Vital Moreira sustenta que “as coisas ficariam ainda mais simplificadas, se os líderes do PS e do PSD se comprometessem a respeitar o referido critério e a não propor nem votar nenhuma moção de rejeição contra o que, de entre ambos, tendo vencido as eleições, se apresentar à frente de um governo minoritário perante a AR”. Porém, entendo que os partidos devem fazer as suas propostas programáticas e debater as ideias de governação, mas deixar estes cenários para depois.
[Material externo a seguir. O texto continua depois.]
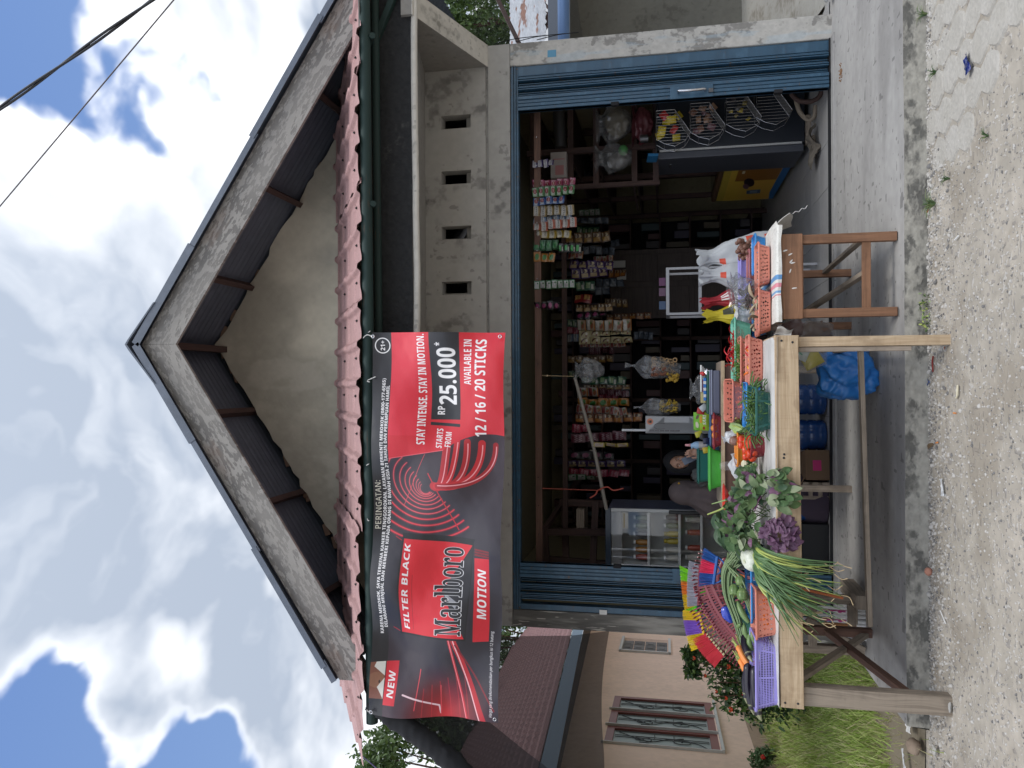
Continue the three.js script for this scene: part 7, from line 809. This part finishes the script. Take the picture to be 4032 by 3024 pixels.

Apesar de ser expectável que o programa de governo minoritário será rejeitado na AR, o partido vencedor das eleições, mesmo com escassa maioria relativa, tem prioridade em ser chamado a formar governo pelo PR e a submetê-lo ao escrutínio na AR. Embora tal regra não resulte da CRP, sempre foi seguida até aqui, mesmo com Cavaco Silva, em 2015, o que alguns não entenderam. Caso esse partido não desista de formar governo e se apresente perante a AR, o outro partido de governo só deve impedi-lo de assumir funções, se negociar um governo alternativo com maioria parlamentar. Foi o que sucedeu em 2015, com António Costa a declarar, conhecidos os resultados eleitorais, que só votaria contra um governo PSD-CDS, se houvesse solução alternativa.
***
Aceito que o PR faça a projeção de cenários pós-eleitorais e a discuta com o seu estado-maior, mas que a mantenha na reserva do silêncio, para não condicionar as eleições e para não se dizer que só falta indicar-nos o partido em que devemos votar. E não vale a pena acenar com o poder de dissolução da AR, politicamente insustentável contra maiorias parlamentares. Todos estamos cientes do poder da bomba atómica presidencial. Até somos “a maior potência nuclear” (só a funcionar “ad intra”), com tantas dissoluções.